With Orbán’s model now rejected at the ballot box, all eyes now turn to Magyar and what he may deliver. “I’m cautiously optimistic,” says Bartha. Speaking from Budapest, he says the result shows that “the national conservative idea of a welfare state, but just for us, is financially unsustainable.”

Magyar’s campaign was centered around fighting the corruption of the Orbán era. “We should not accept that stealing public money is normal,” Magyar said on Monday during a press conference following his election victory. “We became the poorest and the most corrupt country in Europe.”

He’s also taken steps to stabilize relationships with Europe; Magyar’s first trip as prime minister will be to Warsaw, Poland, which has seen enormous economic success as a result of its free market reforms. Perhaps it is a signal of what direction his government will attempt to follow.

“There is a strong, kind of historic link between Poland and Hungary, and I think [Magyar] will try and capitalize on it, not just from a political perspective, but also from a cultural perspective,” says Bartha. “Poland is not a perfect free market paradise, but if you look at the track record over the last 10 years, it has done a much better job of implementing free market reforms than Hungary.”

Notably, Magyar has also pledged to halt taxpayer-funded support for political activities, such as CPAC Budapest, which in 2024 was funded by the Orbán regime, possibly to the tune of more than 3 million euros (about $3.5 million), according to the Hungarian investigative outlet Atlatszo.

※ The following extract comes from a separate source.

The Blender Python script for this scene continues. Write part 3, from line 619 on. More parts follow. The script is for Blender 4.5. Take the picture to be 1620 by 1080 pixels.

Despite these positive signs, there are reasons to be cautiously optimistic. Magyar is still likely to continue Hungary’s hard line on immigration, and is unlikely to dramatically change course from his predecessors’ track record of generous welfare spending. Indeed, Hungary’s debt-to-GDP ratio was 74.6 percent in 2025, and is estimated to rise further in the short term.

Still, the end of the Orbán regime, and its national conservatism that has left Hungary worse off, is welcome news for the country and the world. Across the globe, especially in the United States, Orbán has encouraged right-wing politics to shift in an increasingly illiberal position. Perhaps Magyar’s victory points to a different future for Hungary—one that reaffirms the enduring case for freer markets.